While at first it may seem incongruous that a jazz musician would be the director of music for a church, Malinverni quickly points out that he grew up studying classical music and he had been the minister of music at an African-American Baptist church in Brooklyn for 18 years.

“Sure, we play Brahms and all the traditional hymns,” he said. “But Lori Miller encourages me to be as creative as I can be in leading the music program. The congregation is not afraid of change. They understand the intention. Sometimes people can be suspicious of change – but this [change] is only the result of me being myself.

“This is not a far reach for me," he continued. "I can improvise when the spirit moves me and the congregation can move with it. When I was playing in the clubs I would feel the same thing. I learned to be a vessel for the music and just get out of the way.”

After studying classical music as a youth, Malinverni said he discovered Motown and soul music, such as James Brown and Sly & the Family Stone. His muse led him to New York City, where he began playing the club circuit.
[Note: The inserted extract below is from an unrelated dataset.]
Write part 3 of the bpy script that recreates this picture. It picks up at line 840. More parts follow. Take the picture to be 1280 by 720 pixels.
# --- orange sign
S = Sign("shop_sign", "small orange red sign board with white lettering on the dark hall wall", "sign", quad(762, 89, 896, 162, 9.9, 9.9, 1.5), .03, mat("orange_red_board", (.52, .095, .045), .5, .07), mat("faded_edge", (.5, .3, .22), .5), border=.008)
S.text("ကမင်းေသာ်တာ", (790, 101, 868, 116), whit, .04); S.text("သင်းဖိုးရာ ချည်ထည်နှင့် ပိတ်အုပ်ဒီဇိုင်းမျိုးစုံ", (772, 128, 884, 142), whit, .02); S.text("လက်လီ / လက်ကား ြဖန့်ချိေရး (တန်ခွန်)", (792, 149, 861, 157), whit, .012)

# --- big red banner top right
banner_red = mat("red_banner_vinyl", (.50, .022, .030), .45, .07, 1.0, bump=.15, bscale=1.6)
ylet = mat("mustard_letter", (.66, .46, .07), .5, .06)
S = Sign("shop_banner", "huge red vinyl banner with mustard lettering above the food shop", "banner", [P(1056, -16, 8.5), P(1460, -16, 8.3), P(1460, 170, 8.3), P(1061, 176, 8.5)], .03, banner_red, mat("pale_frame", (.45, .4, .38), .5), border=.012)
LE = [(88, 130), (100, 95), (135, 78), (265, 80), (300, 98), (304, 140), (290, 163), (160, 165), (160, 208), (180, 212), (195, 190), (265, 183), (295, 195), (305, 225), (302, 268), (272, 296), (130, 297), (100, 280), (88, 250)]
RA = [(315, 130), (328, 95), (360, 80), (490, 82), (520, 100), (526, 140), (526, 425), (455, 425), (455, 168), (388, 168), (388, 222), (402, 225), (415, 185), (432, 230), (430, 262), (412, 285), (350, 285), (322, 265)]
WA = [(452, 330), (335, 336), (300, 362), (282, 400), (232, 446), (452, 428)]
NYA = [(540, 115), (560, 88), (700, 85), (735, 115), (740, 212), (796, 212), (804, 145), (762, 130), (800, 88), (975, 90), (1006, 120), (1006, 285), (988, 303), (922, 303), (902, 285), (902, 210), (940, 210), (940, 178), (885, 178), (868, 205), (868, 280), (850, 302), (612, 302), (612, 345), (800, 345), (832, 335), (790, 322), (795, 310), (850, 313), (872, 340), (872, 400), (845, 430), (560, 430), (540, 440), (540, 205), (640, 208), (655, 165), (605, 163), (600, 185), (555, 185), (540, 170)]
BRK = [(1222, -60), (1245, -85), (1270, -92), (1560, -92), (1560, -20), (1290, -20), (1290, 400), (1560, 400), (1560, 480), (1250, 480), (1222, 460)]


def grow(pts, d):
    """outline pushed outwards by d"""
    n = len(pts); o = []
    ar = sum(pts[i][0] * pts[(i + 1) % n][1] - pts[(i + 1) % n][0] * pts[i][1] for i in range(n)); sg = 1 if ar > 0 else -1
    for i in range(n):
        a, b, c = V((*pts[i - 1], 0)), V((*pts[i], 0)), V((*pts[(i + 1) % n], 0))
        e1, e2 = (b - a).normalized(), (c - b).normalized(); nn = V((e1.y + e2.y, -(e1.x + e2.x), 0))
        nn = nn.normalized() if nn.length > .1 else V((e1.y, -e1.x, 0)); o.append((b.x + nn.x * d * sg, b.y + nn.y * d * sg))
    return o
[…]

Networking eventually got him his post as a teacher at Purchase.

Malinveri said that he tries to gain his students’ trust by not using a cookie-cutter approach and letting them develop their own voices.

“I like to say that these are not my students, but young, future colleagues,” he said.

For the holidays, Malinverni has written a Christmas cantata entitled, “Fear Not, For Behold,” which he will perform at the church on Dec. 9, at 10 a.m. Mass. He’ll be accompanied by the Pound Ridge Community Church Choir and guest trumpeter Joe Magnarelli.